Tiempo después me obsesioné con descubrir por qué, de repente, había dejado de escribir, y fui a la Ciudad de México para entrevistarla. No es tan aventurero como se lee puesto así. En ese tiempo, un ahora lejano 2016, trabajaba para un periodista. Y entré, alentada por él, a una miniestancia de periodismo1, en mi caso cultural, para escribir una especie de perfil. Esa semana también fue la FIL del Zócalo, y un domingo por la tarde la vi por primera y única vez. Iba en silla de ruedas y estaba muy muy delgada. Aún así, contestaba con una lucidez que no parecía corresponder a su exterior. Como buena fan, compré la nueva edición escogida e ilustrada y me formé para la firma, pero también como buena “provinciana” la dejé en la mesa de un bar y, cuando me di cuenta, regresé a preguntar por ella, pero ya no estaba. Y no sólo perdí la única edición firmada que pude haber tenido, sino también un manuscrito, algo así como una memoria de infancia de Amparo Dávila que su amigo, Arturo C., me regaló el día que me recibió en aquel departamento antiguo en el que cariñosamente me sirvió un té de cardamomo y respondió largo y tendido a todas las preguntas sobre su vieja amiga.
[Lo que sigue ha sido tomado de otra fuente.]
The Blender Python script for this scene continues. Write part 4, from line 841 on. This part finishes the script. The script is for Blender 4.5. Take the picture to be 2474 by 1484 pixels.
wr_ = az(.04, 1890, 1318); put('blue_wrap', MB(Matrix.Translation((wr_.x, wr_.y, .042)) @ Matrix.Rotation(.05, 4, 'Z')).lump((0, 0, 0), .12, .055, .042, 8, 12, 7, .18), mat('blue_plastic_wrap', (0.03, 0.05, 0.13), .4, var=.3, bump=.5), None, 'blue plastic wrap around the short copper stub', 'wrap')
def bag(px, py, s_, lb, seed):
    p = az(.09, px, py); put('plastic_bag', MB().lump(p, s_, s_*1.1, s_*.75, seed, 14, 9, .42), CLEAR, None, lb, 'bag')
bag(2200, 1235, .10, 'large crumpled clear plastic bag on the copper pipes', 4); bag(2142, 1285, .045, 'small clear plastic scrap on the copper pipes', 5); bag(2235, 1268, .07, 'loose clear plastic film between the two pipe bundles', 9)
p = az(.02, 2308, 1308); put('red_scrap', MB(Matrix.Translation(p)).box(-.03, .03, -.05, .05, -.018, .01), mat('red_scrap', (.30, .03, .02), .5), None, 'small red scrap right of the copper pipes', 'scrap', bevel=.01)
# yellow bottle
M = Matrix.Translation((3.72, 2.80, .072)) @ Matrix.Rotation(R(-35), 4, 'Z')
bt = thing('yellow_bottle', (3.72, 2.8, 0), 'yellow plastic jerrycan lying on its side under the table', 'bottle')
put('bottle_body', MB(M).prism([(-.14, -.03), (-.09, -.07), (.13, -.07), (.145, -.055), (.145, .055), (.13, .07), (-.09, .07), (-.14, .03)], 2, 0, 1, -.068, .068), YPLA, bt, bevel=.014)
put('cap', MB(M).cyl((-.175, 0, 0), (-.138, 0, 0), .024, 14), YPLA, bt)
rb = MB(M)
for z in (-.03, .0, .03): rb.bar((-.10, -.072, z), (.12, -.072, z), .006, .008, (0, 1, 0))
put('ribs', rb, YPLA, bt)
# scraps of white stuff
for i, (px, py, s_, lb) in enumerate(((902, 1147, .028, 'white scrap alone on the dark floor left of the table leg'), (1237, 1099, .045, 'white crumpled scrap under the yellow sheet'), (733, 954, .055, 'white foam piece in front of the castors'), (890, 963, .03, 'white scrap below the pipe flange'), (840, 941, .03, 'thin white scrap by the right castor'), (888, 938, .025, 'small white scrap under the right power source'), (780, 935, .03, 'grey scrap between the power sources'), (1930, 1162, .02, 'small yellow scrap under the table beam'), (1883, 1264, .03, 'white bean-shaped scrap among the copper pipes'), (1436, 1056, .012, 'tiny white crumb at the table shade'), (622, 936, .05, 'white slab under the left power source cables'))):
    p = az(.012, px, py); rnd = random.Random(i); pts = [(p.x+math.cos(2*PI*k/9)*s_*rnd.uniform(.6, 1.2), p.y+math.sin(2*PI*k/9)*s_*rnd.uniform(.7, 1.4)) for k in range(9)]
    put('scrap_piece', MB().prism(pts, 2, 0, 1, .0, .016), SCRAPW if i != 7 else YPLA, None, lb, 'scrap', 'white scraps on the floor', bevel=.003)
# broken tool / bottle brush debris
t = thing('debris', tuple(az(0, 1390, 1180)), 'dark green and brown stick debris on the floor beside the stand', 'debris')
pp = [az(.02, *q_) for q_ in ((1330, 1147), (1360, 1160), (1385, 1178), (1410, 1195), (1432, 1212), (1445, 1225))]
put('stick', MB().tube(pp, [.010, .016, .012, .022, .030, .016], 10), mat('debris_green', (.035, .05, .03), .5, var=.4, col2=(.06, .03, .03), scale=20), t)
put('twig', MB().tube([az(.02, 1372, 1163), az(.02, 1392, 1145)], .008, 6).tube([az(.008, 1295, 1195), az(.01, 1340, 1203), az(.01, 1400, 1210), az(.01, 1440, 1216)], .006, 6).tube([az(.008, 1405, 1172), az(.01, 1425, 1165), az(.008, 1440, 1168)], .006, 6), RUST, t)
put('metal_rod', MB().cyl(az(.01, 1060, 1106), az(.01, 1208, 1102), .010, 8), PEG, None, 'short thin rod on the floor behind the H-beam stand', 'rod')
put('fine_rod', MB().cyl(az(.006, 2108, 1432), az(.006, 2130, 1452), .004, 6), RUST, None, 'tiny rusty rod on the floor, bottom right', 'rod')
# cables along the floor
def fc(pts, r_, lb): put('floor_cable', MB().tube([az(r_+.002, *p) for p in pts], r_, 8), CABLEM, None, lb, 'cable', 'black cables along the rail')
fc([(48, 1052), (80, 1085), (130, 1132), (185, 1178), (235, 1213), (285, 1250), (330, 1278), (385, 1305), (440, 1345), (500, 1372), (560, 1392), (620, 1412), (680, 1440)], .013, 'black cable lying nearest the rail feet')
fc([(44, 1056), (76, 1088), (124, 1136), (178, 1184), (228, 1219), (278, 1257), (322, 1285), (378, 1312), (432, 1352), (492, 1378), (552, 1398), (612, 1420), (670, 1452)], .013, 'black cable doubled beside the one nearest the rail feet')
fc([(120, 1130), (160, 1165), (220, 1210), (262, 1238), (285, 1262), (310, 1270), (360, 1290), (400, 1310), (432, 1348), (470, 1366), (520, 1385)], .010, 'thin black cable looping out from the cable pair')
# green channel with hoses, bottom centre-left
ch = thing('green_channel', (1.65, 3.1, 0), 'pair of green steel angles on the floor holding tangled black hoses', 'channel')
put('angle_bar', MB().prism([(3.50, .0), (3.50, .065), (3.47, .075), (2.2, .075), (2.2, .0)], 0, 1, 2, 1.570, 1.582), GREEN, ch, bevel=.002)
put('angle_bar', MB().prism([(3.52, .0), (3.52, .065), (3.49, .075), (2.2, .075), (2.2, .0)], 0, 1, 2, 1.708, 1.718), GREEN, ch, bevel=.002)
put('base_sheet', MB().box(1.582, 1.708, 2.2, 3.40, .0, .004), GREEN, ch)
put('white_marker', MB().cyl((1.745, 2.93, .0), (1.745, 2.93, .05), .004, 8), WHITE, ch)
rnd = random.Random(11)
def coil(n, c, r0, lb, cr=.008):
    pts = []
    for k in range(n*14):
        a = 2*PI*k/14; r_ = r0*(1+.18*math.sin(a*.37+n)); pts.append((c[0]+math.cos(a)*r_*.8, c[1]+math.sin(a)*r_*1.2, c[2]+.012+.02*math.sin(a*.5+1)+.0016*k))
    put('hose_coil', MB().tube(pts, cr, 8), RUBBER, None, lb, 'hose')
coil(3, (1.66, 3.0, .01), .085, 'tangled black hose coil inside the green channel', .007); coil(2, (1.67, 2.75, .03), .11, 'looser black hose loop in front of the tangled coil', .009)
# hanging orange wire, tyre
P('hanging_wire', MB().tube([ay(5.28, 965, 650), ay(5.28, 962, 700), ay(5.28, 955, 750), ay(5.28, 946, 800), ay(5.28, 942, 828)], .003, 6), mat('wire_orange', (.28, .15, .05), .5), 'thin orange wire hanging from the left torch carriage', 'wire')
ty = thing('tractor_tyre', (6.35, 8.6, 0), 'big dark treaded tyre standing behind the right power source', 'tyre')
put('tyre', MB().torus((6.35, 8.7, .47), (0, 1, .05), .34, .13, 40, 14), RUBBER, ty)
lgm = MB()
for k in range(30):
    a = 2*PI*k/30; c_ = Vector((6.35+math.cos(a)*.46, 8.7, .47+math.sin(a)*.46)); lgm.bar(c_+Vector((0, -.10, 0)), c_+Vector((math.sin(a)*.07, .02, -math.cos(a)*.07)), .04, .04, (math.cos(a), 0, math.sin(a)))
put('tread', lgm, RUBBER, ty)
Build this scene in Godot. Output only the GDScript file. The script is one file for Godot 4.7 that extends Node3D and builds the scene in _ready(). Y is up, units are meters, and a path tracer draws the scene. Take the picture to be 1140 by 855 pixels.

Conseguí la entrevista, después incluso de presentar mi proyecto, pero por miedo al éxito, dirían por ahí, al final no fui. Me quedé en el departamento de un buen amigo, transcribiendo una de tantas entrevistas que tenía que entregarle a mi jefe, pero que evidentemente podrían haber esperado. No sé por qué no fui. Quizás tuve miedo de no encontrar lo que esperaba. Todavía no sé qué fue, y todavía, a veces, sigo arrepintiéndome.
Así que, después de más de 10 años del primer encuentro, la narrativa de Dávila me sigue sorprendiendo, aunque de otras formas. Desde que doy clases, no pierdo oportunidad para leerla en el aula: me gusta ver cómo mis alumnxs la descubren por primera vez, ver lo que despierta en ellxs y cuáles son los diálogos que genera, pero sobre todo, comprobar que sigue siendo contemporánea, como si se renovara en cada lectura y generación. Se las comparto entonces esperando que quizás a alguna de ellas la acompañe en su transcurrir como lo ha hecho conmigo. Amparo Dávila, tqm.
1. Se llamaba Balas y baladas: Mash Up de periodismo.